Il en est de même pour le Métro de Saint Sébastien et des alentours, qui suscite en moi des objections insurmontables. L’argument avancé pour justifier sa construction est le besoin de relier la capitale aux agglomérations avoisinantes, mais n’existe-t-il pas déjà dans cette zone deux bons trains, le TOPO et EUSKOTREN, en plus de la RENFE espagnole, et un excellent réseau d’autobus, comme dans tout le Gipuzkoa ? Le fait est que les travaux ont été entamés au centre de Donostia, et ils allaient bon train, jusqu’à ce que le sol et la mer les aient arrêtés.
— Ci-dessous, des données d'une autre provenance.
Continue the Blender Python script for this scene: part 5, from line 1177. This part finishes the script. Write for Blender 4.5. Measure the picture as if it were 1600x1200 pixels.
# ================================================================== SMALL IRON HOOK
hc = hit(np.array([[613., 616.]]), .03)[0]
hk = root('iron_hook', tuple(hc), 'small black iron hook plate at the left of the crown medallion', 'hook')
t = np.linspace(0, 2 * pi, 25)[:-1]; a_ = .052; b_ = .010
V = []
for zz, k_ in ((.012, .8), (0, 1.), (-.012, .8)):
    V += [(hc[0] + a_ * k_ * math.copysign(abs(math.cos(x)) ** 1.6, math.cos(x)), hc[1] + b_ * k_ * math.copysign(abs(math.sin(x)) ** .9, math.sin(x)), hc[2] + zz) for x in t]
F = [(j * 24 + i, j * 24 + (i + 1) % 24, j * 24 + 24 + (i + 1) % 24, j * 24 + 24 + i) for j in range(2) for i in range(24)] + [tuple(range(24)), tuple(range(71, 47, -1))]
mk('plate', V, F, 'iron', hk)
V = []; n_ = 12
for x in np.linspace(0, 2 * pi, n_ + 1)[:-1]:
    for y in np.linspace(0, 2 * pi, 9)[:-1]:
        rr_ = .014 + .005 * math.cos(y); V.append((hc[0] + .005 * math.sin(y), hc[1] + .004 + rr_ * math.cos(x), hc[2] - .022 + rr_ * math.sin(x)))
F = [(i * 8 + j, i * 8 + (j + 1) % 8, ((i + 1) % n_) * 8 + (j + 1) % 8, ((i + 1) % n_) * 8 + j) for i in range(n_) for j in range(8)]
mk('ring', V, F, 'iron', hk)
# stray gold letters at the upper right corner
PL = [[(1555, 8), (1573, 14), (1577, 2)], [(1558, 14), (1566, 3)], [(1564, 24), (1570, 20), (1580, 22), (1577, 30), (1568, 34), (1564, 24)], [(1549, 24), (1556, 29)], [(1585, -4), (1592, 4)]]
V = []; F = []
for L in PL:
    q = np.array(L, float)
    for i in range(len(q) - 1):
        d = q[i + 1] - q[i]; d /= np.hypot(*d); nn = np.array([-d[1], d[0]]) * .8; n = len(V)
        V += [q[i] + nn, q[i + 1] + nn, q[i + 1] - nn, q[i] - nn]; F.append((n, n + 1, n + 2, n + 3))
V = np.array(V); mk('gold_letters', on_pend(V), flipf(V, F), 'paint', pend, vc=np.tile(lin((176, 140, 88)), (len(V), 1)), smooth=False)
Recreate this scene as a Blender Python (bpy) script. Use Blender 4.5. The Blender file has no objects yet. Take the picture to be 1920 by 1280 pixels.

Un Métro, est-il nécessaire dans cette petite et belle cité entre le quartier d’Amara et la plage de la Concha, une distance de 20 minutes à pied, sillonnée de toute part par de magnifiques autobus électriques ? Je trouve ce besoin également inexplicable, d’autant plus qu’il y a en Gipuzkoa pas mal d’endroits, des petits villages ou des hameaux de montagne où le transport public est inexistant, comme c’est le cas de notre paisible et beau village d’Aizarna où je vis, et où l’arrêt de bus le plus proche est à quatre kilomètres en descendant la route, d’où le va et vient incessant des voitures.

Je comprends encore moins cette folle accélération qui est en train de détruire la planète, cette compétition universelle qui est en train de condamner à la misère de plus en plus de gens, cet empressement qui nous coupe le souffle. Au point où en sont les travaux du TGV et du Métro, je ne pense pas que l’on puisse faire grand-chose, mais je vous prie, toutes et tous les responsables politiques, de reconsidérer vos décisions car, mes ami(e)s, rien n’est bon pour personne si ce n’est bon pour tous.